One of the major issues for the Blackhawks this season is that there hasn't been much opportunity for them to build any line chemistry. Joel Quenneville's infamous "line blender" has been running all season, constantly rearranging the line combinations, sometimes even after wins.

After starting the year with Patrick Kane and Andrew Shaw together on the second line, which eventually proved to be unsuccessful, Kane was re-united with Jonathan Toews on the top line. This was a good move, as the dynamic duo has often been extremely successful, and at times could be considered among the best lines in hockey, depending on who their left wing is.

That has been a major problem with that line so far. The left wing playing with Kane and Toews has been a bit of a revolving door, with several different players getting a shot. Ben Smith, Kris Versteeg, Brandon Saad, and Marian Hossa have all been on that top line at times, and on Friday against Detroit, Q appeared to be using a left wing by committee after a Versteeg turnover led to the Wings opening goal.

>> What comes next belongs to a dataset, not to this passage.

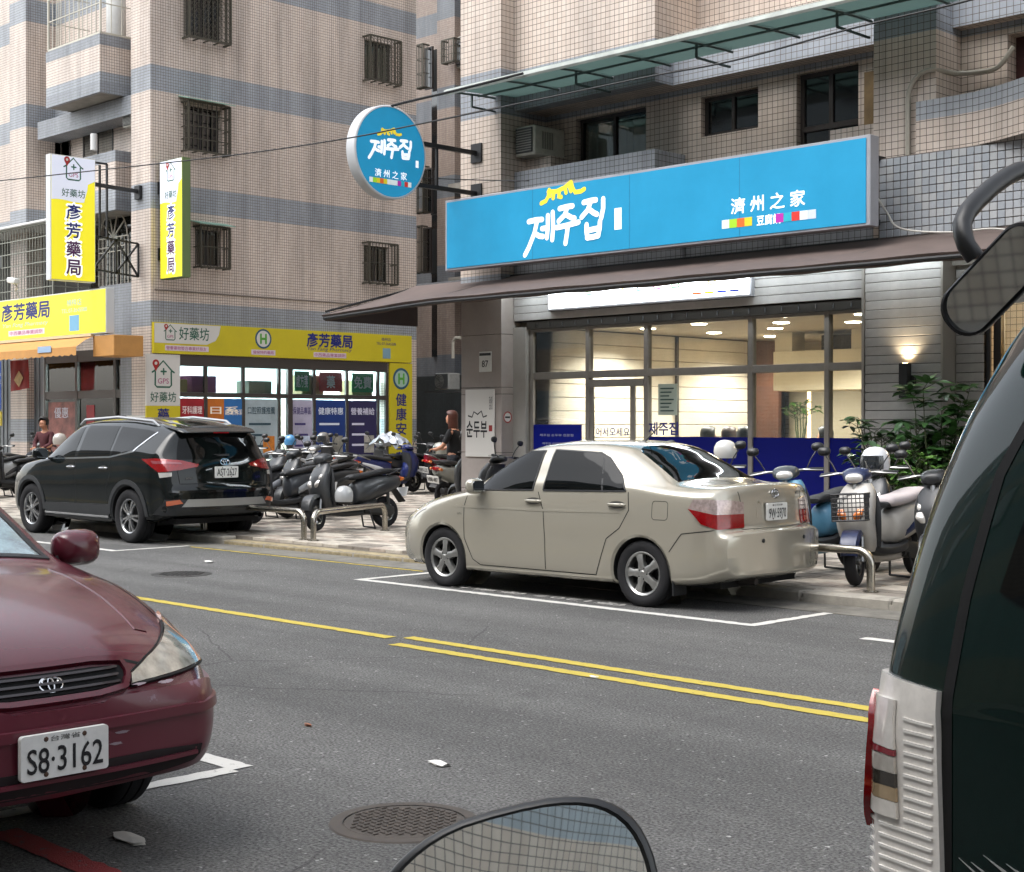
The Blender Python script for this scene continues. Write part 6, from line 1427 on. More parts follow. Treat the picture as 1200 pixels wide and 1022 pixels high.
# street-side shop front of the pharmacy
fr = MB(); xs2 = [at(u, 460, Y=20.6).x for u in (54, 91, 136, 147)]
for x in xs2: fr.box(x - .06, x + .06, 20.55, 20.68, .1, 3.5, .004)
fr.box(xs2[0], xs2[-1], 20.56, 20.67, 2.28, 2.5); fr.box(xs2[0], xs2[-1], 20.56, 20.67, .1, .4); fr.box(xs2[0], xs2[-1], 20.56, 20.67, 3.3, 3.6); QF = fr.build('shopfront_frame', M('bronze frame', '4a4440', .45, .4), PB_)
for a, b in zip(xs2, xs2[1:]): MB().box(a, b, 20.61, 20.618, .4, 3.3).build('pane', AGL, QF)
o = MB().box(xs2[0] + .15, xs2[1] - .15, 20.59, 20.605, .6, 2.2).build('poster', M('poster mixed', '8d5a52', .6, var=.7, vs=3), QF); text('優惠', .3, FY((xs2[0] + xs2[1]) / 2, 20.585, 1.9), M('print white', 'c9ccd8', .5), o, width=.8, height=.3)
MB().box(xs2[1] + .5, xs2[1] + .9, 20.59, 20.605, 1.2, 2.1).build('poster', M('poster deep red', '8e1c22', .6, var=.2, vs=3), QF)
MB().box(xs2[1] + 1.0, xs2[2] - .3, 20.75, 20.8, 2.55, 3.25).build('hanging_card', M('card blue sky', '4a8fc2', .6, var=.4, vs=2), QF)
MB().box(-34.5, xs2[-1] + .06, 20.42, 20.6, .05, 3.4).build('side_pier', PG, PB_, uv=True) if xs2[-1] + .06 < -34.5 else MB().box(xs2[-1] + .05, -34.0, 20.3, 20.39, .05, 3.3).build('side_pier', PG, PB_, uv=True)
MB().box(-60, xs2[0] - .06, 20.65, 21, .05, 3.6).build('grey_shutter_wall', M('grey corrugated', '6c7073', .6, var=.15, vs=2), PB_)
mb = MB()
for k in range(60): mb.box(xs2[0] - .3 - k * .25, xs2[0] - .2 - k * .25, 20.62, 20.65, .1, 3.5)
mb.build('shutter_ribs', MATS['grey corrugated'], PB_)
# ------------------------------------------------------------------ pharmacy signs
LY = M('lit yellow face', (.72, .64, .02), .4, emit=.2); YF = M('yellow board', 'c9b81f', .45, var=.06, vs=2); LW = M('lit pale face', (.66, .69, .80), .4, emit=.12); NAVY = M('navy print', '14206e', .5); PUR = M('purple print', '4a1450', .5); GRN = M('green print', '1e5a46', .5); PNK = M('magenta print', 'a02a6a', .5); WB = M('white board', 'cfccc6', .5); LBL = M('pale blue print', '6fa6c6', .5)
SIGR = M('sign red', 'a01c1c', .5)
def house(parent, Fm, s, txt=True, m=GRN, k=1):
    """house outline with a cross and a red map pin; Fm centred"""
    f = lambda x, y: (x * s, y * s)
    strokes([[f(-.62, .18), f(-.5, .25), f(0, .75), f(.5, .25), f(.62, .18)], [f(-.45, .2), f(-.46, -.45), f(-.36, -.55), f(.36, -.55), f(.46, -.45), f(.45, .2)], [f(-.12, .22), f(.16, .22)], [f(.02, .36), f(.02, .08)]], .085 * s, Fm, m, parent, 'house_mark')
    pin = [f(-.42 + .19 * cos(t), .62 + .19 * sin(t)) for t in [R(a) for a in range(-35, 216, 12)]] + [f(-.42, .22)]
    flat(pin, Fm @ Matrix.Translation((0, 0, .004)), SIGR, parent, 'pin_mark'); flat([f(-.42 + .08 * cos(2 * pi * j / 10), .62 + .08 * sin(2 * pi * j / 10)) for j in range(10)], Fm @ Matrix.Translation((0, 0, .006)), WB, parent, 'pin_dot', .001)
    if txt: text('GPS', .2, Fm @ Matrix.Translation((0, -.25 * s, .002)), PNK, parent, width=.62 * s, height=.26 * s)
def vert_sign(label, loc, ax, w, h, side_col, lamp):
    t = thing('vertical_sign', label, 'sign', loc)
    F = (lambda a, d, z: FX(d, a, z)) if ax == 'X' else (lambda a, d, z: FY(a, -d, z))
    I = F(0, 0, 0)
    bx = lambda a0, a1, d0, d1, z0, z1: MB().box(a0, a1, z0, z1, d0, d1, .004, I)
    bx(-w / 2, w / 2, -.24, -.005, -h / 2, h / 2).build('casing', side_col, t)
    fc = bx(-w / 2 + .02, w / 2 - .02, -.004, .006, -h / 2 + .02, h / 2 - .02).build('face', LY if lamp else YF, t)
    # white wave at the top
    zt = h / 2 - .02; pts = [(-w / 2 + .02, zt), (-w / 2 + .02, h * .14)] + [(-w / 2 + .02 + (w * .72) * k / 6, h * .14 + .02 * sin(k)) for k in range(1, 7)] + [(w * .24 + .10 * sin(k * pi / 12), h * .155 + (h * .13) * k / 6) for k in range(1, 7)] + [(w / 2 - .02, h * .32), (w / 2 - .02, zt)]
    flat(pts, F(0, .012, 0), LW if lamp else WB, fc, 'white_field', .005)
    house(fc, F(0, .014, h * .385), w * .34); text('好藥坊', .2, F(0, .014, h * .205), GRN, fc, bold=.01, width=w * .52, height=h * .065)
    for k, ch in enumerate('彥芳藥局'):
        c = F(0, .008, h * .055 - k * h * .148)
        text(ch, .2, c, M('lit white print', (.9, .93, .95), .4), fc, 'letter_outline', bold=.075, width=w * .37, height=h * .145); text(ch, .2, c @ Matrix.Translation((0, 0, .003)), NAVY if k < 2 else PUR, fc, bold=.035, width=w * .31, height=h * .118)
    return t
v1 = vert_sign('large yellow vertical pharmacy lightbox on the street front, white map pin logo', (-33.9, 18.45, 6.69), 'X', 1.22, 3.1, M('white casing', 'c2c4c6', .4), True)
mb = MB()
for z in (.95,): mb.bar((-.12, .6, z), (-.12, 1.93, z - .05), .09)
mb.box(-.25, .0, 1.86, 1.945, .7, 1.05)
for a, b in (((.61, -.35), (1.9, -.45)), ((.61, -1.2), (1.9, -1.3)), ((.61, -.35), (.61, -1.2)), ((1.9, -.45), (1.9, -1.3)), ((1.25, -.4), (1.25, -1.25)), ((.61, -1.2), (1.25, -.4)), ((1.25, -.4), (1.9, -1.3)), ((1.25, -1.25), (1.9, -.45)), ((.62, 1.5), (1.0, 1.5)), ((1.0, 1.5), (1.0, -.4)), ((.62, 1.5), (.62, -.4)), ((.8, 1.45), (.8, -.4)), ((1.55, -.42), (1.55, -1.28))): mb.bar((-.12, a[0], a[1]), (-.12, b[0], b[1]), .045)
mb.build('bracket', M('arm black', '17181a', .5), v1)
v2 = vert_sign('slim yellow vertical pharmacy sign with green edge on the alley side wall', (-32.86, 20.6, 6.80), 'Y', 1.04, 3.02, M('green edge', '5f7347', .5), True)
mb = MB()
for z in (.85, -.85): mb.bar((-.64, .12, z), (-.5, .12, z), .06); mb.box(-.66, -.60, .0, .26, z - .16, z + .16)
mb.bar((-.6, .1, -1.5), (.3, .1, -1.5), .03); mb.build('bracket', M('arm black', '17181a', .5), v2)
# yellow fascia on the street front
f1 = thing('fascia_sign', 'lit yellow pharmacy fascia over the orange awning at the left', 'sign', (-33.3, 19.0, 3.85))
MB().box(-10, 0, .012, .24, 0, 1.13, .006).build('casing', M('white casing', 'c2c4c6', .4), f1); ff = MB().box(-9.97, -.03, 0, .0115, .03, 1.10).build('face', LY, f1)
Xl = lambda u: at(u, 370, Y=19).x + 33.3
cxx = (Xl(2) + Xl(58)) / 2; wdt = Xl(58) - Xl(2)
text('彥芳藥局', .3, FY(cxx, -.003, .77), NAVY, ff, bold=.04, width=wdt, height=.46); text('Yan Fang Pharmacy', .1, FY(cxx, -.003, .40), LBL, ff, width=wdt * .95, height=.13, shear=.2)
MB().box(cxx - wdt * .35, cxx + wdt * .4, -.004, -.001, .12, .27).build('pale_strip', M('pink strip', 'd8c9d2', .5), ff); text('中西藥品專業調劑', .1, FY(cxx + .05, -.006, .195), PNK, ff, width=wdt * .68, height=.11)
text('楠梓店', .1, FY(Xl(87), -.003, .85), LBL, ff, width=.75, height=.17); text('TEL:07-3645588', .1, FY(Xl(87), -.003, .65), LBL, ff, width=1.3, height=.1)
MB().box(Xl(87) - .25, Xl(87) + .25, -.004, -.001, .12, .52).build('pale_square', M('pale blue print', '6fa6c6', .5), ff)
oa = thing('shop_awning', 'orange striped awning with scalloped edge below the yellow fascia', 'awning', (-33.3, 19.0, 3.4)); OR = M('orange awning cloth', 'b8864a', .8, var=.12, vs=4)
mb = MB(); rows = []
for k in range(81): x = -10 + 9.35 * k / 80 ; rows.append([(x, .1, .42), (x, -.2, .30), (x, -.45, .12), (x, -.46, -.06 - .05 * abs(sin(k * pi / 2.6)))])
mb.loft(rows, cap=False, closed=False); mb.build('cloth', OR, oa, smooth=True); MB().box(-.72, .3, .05, .88, -.12, .40, .01).build('end_box', OR, oa); MB().box(-10, -.7, -.02, .06, .40, .46).build('cloth_roll', M('cream roll', 'd0bb95', .7), oa)
MB().box(-2.6, -1.9, -.48, -.465, .02, .18).build('door_plate', M('pale blue plate', '8ea6bf', .5), oa)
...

Another major issue that it brought about was that Hossa somehow wound up on the third line playing with Smith and Marcus Kruger. Compound that with the fact that Brad Richards has been spending time on the fourth line for who-knows-why, and you have what could be a great second-line tandem of RIchards and Hossa split among the bottom six, as opposed to playing a role they're better fitted for.

Something that has certainly complicated this whole line mess for Coach Q is the injury Patrick Sharp suffered against St. Louis earlier this season. Obviously losing one of your team's top goal-scoring wingers makes it more challenging to assemble lines, but overloading certain players with ice time while allowing others to burn holes in the bench probably isn't the best strategy.

There is simply too large a disparity in the ice time distribution for the Blackhawks this year. Jeremy Morin is lowest on the team in even strength TOI/game at just 7:42 (minimum 13 games played), while Patrick Kane leads the team with double that amount at 16:17. Morin, Richards, Kruger, and Bryan Bickell all have averaged less than 11 min of TOI/game at evens, while Kane, Sharp, Hossa, and Toews have all been at or near 14 minutes, and Kane and Toews are both above 15.

Obviously you want your best players on the ice more often than others, but having 2 players average 4-5 more minutes than a third of your forward corps is a bad strategy. A bit more balance in distribution of ice time is probably smarter, especially in the long-term.

It's the middle of November. These games are not do-or-die playoff games, or an end-of-season playoff push. And while every point is certainly important, not every single game right now is a must-win. There's plenty of time in the season to regain points that might be lost now, but that's a lot tougher to do if there's a lack of team chemistry. It's time to unplug the blender, burn down the doghouse, set lines, and keep them together for at least a couple of games. Otherwise, it might be time to really think about whether or not this team is really capable of a deep playoff run.